GOAL:
Every line below must be reproduced exactly. Copy them all.

DATA PROVIDED:
** Begin **

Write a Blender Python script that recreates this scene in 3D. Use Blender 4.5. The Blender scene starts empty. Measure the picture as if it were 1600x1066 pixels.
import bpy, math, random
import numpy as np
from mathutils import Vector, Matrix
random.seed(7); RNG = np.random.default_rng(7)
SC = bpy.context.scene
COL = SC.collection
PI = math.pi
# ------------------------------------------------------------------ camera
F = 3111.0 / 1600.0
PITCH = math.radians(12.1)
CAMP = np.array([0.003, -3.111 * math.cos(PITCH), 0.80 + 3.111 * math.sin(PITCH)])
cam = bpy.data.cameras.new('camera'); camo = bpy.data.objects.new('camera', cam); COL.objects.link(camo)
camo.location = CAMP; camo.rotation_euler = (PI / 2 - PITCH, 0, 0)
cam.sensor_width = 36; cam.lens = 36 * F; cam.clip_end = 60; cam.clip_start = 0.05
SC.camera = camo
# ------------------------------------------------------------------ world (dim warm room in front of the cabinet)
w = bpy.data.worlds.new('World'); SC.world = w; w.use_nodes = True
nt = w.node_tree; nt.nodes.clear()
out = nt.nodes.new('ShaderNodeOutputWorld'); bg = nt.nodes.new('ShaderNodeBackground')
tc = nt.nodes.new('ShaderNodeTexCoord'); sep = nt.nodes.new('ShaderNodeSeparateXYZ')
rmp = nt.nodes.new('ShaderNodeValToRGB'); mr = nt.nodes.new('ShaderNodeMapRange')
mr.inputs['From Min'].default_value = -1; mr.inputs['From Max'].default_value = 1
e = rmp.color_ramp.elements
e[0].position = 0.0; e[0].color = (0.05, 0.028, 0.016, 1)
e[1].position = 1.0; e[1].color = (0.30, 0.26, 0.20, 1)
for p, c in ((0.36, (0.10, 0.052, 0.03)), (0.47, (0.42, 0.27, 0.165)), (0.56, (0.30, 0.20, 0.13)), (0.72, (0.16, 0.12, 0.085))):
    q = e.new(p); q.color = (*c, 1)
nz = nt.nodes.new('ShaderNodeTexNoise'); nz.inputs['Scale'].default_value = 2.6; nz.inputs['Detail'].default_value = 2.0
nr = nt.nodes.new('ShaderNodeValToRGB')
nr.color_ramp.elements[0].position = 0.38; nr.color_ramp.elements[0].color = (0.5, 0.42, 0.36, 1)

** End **

ANSWER IN FULL:
Write a Blender Python script that recreates this scene in 3D. Use Blender 4.5. The Blender scene starts empty. Measure the picture as if it were 1600x1066 pixels.
import bpy, math, random
import numpy as np
from mathutils import Vector, Matrix
random.seed(7); RNG = np.random.default_rng(7)
SC = bpy.context.scene
COL = SC.collection
PI = math.pi
# ------------------------------------------------------------------ camera
F = 3111.0 / 1600.0
PITCH = math.radians(12.1)
CAMP = np.array([0.003, -3.111 * math.cos(PITCH), 0.80 + 3.111 * math.sin(PITCH)])
cam = bpy.data.cameras.new('camera'); camo = bpy.data.objects.new('camera', cam); COL.objects.link(camo)
camo.location = CAMP; camo.rotation_euler = (PI / 2 - PITCH, 0, 0)
cam.sensor_width = 36; cam.lens = 36 * F; cam.clip_end = 60; cam.clip_start = 0.05
SC.camera = camo
# ------------------------------------------------------------------ world (dim warm room in front of the cabinet)
w = bpy.data.worlds.new('World'); SC.world = w; w.use_nodes = True
nt = w.node_tree; nt.nodes.clear()
out = nt.nodes.new('ShaderNodeOutputWorld'); bg = nt.nodes.new('ShaderNodeBackground')
tc = nt.nodes.new('ShaderNodeTexCoord'); sep = nt.nodes.new('ShaderNodeSeparateXYZ')
rmp = nt.nodes.new('ShaderNodeValToRGB'); mr = nt.nodes.new('ShaderNodeMapRange')
mr.inputs['From Min'].default_value = -1; mr.inputs['From Max'].default_value = 1
e = rmp.color_ramp.elements
e[0].position = 0.0; e[0].color = (0.05, 0.028, 0.016, 1)
e[1].position = 1.0; e[1].color = (0.30, 0.26, 0.20, 1)
for p, c in ((0.36, (0.10, 0.052, 0.03)), (0.47, (0.42, 0.27, 0.165)), (0.56, (0.30, 0.20, 0.13)), (0.72, (0.16, 0.12, 0.085))):
    q = e.new(p); q.color = (*c, 1)
nz = nt.nodes.new('ShaderNodeTexNoise'); nz.inputs['Scale'].default_value = 2.6; nz.inputs['Detail'].default_value = 2.0
nr = nt.nodes.new('ShaderNodeValToRGB')
nr.color_ramp.elements[0].position = 0.38; nr.color_ramp.elements[0].color = (0.5, 0.42, 0.36, 1)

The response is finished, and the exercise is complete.